Review: The Book of Gaheris

I like Arthurian stories, provided they don’t take liberties. Of course, my definition of ‘liberties’ is subjective, not least because my interest comes from reading a lot of them in my adolescence, and concluding then that I much preferred Mary Stewart to T H White. No idea if that’s still true of course…

This book does not take liberties: quite the contrary. The author is a medieval scholar and she really knows her stuff. There were moments that felt like they were there for Arthur geeks like me; there were probably also moments where I was not enough of a geek to appreciate them. Not that you need to know more than the most basic ‘facts’ from the legends, which any western reader will, to appreciate the story.

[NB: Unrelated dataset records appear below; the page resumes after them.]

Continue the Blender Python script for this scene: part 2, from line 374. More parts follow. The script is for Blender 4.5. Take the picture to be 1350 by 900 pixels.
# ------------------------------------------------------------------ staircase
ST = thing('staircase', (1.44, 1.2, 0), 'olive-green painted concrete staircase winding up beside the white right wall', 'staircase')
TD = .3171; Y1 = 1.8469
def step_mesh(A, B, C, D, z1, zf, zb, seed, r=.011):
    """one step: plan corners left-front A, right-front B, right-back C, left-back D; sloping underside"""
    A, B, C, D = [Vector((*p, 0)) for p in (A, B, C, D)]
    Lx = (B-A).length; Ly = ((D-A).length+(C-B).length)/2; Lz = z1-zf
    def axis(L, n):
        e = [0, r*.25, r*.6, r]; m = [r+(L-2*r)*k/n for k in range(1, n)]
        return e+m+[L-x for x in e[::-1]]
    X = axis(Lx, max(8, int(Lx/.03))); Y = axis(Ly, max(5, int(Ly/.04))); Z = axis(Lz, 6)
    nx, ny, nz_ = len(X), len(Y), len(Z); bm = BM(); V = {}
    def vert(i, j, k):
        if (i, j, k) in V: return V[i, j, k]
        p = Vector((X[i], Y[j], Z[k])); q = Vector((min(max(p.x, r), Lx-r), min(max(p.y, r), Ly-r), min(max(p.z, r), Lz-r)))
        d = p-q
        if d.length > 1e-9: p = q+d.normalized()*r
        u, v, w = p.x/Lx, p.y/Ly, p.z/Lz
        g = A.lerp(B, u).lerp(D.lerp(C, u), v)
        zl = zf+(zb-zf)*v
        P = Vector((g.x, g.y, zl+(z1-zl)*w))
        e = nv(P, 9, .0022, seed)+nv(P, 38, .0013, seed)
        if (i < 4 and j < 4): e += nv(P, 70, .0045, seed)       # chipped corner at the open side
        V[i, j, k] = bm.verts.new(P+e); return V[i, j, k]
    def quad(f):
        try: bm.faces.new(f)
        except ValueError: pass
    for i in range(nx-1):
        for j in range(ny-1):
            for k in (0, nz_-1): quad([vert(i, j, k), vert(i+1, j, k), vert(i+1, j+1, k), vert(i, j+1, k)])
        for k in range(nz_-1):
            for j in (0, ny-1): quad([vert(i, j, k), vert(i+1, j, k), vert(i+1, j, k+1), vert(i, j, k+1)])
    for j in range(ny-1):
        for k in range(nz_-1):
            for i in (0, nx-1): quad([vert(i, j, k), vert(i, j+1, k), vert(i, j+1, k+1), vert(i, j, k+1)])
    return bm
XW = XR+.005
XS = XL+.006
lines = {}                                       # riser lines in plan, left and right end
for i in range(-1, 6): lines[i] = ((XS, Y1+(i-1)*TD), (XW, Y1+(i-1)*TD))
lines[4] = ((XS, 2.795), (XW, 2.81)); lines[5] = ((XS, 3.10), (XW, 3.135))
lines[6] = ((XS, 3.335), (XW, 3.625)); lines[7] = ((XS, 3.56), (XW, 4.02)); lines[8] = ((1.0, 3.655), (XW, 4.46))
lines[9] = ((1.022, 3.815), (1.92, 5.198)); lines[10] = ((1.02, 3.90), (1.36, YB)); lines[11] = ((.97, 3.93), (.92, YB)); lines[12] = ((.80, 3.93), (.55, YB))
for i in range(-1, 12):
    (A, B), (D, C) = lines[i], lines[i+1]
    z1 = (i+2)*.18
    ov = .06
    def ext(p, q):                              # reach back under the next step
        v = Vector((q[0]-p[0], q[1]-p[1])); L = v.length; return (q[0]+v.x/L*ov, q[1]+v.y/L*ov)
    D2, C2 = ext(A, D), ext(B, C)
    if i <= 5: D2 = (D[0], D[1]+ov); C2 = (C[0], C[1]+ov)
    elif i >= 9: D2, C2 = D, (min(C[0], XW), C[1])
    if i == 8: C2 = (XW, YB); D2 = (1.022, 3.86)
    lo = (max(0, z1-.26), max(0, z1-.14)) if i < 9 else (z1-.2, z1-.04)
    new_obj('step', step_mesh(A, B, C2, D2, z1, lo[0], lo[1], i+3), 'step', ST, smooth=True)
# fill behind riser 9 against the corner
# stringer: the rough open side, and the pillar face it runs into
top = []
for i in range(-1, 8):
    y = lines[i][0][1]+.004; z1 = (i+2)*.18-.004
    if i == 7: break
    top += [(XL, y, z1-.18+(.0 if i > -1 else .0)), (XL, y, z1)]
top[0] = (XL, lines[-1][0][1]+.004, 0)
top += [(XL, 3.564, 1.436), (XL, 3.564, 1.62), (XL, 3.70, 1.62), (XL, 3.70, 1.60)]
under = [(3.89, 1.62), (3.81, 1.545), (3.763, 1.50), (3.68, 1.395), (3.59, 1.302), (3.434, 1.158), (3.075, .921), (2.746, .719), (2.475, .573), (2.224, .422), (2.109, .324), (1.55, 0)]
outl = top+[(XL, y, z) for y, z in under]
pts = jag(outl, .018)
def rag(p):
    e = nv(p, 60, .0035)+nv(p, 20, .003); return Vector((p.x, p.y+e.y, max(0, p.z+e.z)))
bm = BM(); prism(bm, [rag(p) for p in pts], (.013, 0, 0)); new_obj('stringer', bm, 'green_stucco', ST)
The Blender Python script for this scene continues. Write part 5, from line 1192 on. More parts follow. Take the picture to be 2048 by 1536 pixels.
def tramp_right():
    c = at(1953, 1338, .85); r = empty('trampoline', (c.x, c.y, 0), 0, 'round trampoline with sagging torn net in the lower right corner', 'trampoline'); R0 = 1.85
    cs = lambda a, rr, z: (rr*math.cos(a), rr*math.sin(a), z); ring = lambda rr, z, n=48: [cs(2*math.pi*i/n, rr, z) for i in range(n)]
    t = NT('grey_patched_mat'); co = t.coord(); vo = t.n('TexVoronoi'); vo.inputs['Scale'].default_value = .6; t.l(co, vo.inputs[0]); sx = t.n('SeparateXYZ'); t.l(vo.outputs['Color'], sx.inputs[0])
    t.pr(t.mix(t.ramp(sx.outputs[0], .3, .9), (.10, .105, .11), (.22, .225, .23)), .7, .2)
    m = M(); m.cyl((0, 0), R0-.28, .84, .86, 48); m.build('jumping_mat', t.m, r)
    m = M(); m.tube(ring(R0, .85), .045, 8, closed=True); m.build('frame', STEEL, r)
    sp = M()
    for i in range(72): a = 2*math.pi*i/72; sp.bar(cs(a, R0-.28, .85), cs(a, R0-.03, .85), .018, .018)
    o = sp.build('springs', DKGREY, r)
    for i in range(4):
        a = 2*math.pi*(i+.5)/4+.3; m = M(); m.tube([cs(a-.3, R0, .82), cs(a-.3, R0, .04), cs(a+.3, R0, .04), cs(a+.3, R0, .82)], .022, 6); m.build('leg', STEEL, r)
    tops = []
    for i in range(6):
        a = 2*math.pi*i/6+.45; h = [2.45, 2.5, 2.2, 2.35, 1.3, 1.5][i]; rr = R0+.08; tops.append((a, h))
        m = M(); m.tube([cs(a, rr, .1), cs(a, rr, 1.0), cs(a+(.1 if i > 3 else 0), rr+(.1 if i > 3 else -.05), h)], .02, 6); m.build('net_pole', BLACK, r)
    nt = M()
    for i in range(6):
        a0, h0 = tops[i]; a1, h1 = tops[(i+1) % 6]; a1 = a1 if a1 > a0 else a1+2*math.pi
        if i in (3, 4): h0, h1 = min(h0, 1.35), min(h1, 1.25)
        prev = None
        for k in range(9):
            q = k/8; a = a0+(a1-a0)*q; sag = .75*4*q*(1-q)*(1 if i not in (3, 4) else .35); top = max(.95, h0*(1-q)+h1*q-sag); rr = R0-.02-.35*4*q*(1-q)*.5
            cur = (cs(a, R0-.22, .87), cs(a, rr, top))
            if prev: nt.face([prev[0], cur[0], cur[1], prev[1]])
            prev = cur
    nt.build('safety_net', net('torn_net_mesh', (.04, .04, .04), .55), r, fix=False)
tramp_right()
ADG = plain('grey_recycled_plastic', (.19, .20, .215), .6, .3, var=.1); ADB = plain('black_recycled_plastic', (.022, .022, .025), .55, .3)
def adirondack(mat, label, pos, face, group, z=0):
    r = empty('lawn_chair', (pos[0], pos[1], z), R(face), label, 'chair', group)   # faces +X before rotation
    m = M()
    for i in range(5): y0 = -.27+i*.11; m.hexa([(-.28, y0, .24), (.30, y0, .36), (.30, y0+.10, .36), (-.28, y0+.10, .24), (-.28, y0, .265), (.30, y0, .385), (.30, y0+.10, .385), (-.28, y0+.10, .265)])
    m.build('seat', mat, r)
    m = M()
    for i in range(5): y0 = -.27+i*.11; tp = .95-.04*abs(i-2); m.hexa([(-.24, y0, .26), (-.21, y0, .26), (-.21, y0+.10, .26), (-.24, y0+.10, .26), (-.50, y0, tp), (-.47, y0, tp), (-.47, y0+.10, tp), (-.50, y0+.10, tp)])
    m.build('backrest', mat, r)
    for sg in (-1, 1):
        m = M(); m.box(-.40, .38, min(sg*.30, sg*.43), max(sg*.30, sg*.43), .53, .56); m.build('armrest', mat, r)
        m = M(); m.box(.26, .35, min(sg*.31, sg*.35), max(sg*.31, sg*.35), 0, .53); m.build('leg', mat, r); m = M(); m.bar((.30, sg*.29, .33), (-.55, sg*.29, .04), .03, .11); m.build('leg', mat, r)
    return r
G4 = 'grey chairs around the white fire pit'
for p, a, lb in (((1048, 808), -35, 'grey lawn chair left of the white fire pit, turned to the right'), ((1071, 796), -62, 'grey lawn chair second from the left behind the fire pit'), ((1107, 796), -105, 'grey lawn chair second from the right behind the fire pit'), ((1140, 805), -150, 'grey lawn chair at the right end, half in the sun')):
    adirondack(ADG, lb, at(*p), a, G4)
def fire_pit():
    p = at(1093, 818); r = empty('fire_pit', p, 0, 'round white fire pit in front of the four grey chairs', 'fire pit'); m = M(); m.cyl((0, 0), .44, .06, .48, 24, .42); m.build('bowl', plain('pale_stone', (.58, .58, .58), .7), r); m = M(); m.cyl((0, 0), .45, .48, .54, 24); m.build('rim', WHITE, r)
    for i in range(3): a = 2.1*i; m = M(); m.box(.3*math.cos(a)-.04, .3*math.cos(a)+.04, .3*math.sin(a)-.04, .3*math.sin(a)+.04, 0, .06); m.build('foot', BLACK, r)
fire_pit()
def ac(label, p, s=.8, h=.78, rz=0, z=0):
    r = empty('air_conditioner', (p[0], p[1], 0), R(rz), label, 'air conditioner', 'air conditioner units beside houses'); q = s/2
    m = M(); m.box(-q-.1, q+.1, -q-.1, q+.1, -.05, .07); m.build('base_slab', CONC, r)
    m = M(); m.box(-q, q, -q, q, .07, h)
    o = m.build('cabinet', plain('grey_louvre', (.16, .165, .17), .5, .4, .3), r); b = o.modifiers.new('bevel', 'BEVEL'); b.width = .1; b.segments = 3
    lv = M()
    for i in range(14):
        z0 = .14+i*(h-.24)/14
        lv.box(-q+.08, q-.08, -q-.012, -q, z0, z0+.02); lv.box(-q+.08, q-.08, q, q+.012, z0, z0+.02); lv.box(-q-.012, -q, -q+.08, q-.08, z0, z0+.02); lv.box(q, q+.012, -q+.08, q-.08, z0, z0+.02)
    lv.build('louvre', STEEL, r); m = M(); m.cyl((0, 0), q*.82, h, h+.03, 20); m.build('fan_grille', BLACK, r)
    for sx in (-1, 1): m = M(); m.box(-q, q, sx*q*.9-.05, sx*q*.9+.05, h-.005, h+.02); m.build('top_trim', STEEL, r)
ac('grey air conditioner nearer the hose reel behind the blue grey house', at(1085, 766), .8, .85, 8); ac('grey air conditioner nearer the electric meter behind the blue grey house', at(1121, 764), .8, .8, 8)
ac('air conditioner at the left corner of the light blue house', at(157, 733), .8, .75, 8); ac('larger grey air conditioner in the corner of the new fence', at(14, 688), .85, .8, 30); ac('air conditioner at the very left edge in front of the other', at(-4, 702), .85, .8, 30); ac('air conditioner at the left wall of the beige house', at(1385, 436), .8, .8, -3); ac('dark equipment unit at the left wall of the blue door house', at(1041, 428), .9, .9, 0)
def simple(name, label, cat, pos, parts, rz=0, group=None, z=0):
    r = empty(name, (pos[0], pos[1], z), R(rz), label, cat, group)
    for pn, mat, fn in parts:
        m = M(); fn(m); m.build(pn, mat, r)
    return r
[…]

The author is aware how much baggage any Arthurian tale comes with, and refers quite obliquly to the most heavily-laden characters and best-known events. So Arthur, Guinevere and Lancelot are present, but only in the background; Arthur himself is referred to as ‘the king’ (no capital letter) or when we’re in Gaheris’s viewpoint, ‘uncle’.

The book employs several viewpoints, as it is actually a set of four linked novellas centred on the minor character of Gaheris. Each one explores a different aspect of the Court of Arthur. The Court – and by extension the land itself – exists in a state of civilised near-perfection which never seen before: this world feels simultaneously eternal and fragile, which I found very interesting. There is just enough conflict make the characters’ interactions compelling, and just enough magic to enhance but not unbalance this world of grace and chivalry.

Each novella has a subtly different flavour and perspective – the knightly life, what it was to be a ‘damsel’, a magical quest given a human touch, and the gathering darkness (because such perfection cannot last). Between them they cover a helluva lot of ground within this sub-genre. In the afterword, the author also talks about her choices and researches, giving a new perspective on the stories, should the reader want it. All this in an eminently readable book shorter than the average novel.

If you like your Arthurian tales, or even if you didn’t but like interesting perspectives on classic stories, give The Book of Gaheris a try, ideally direct from the publisher, though it’s also on Amazon.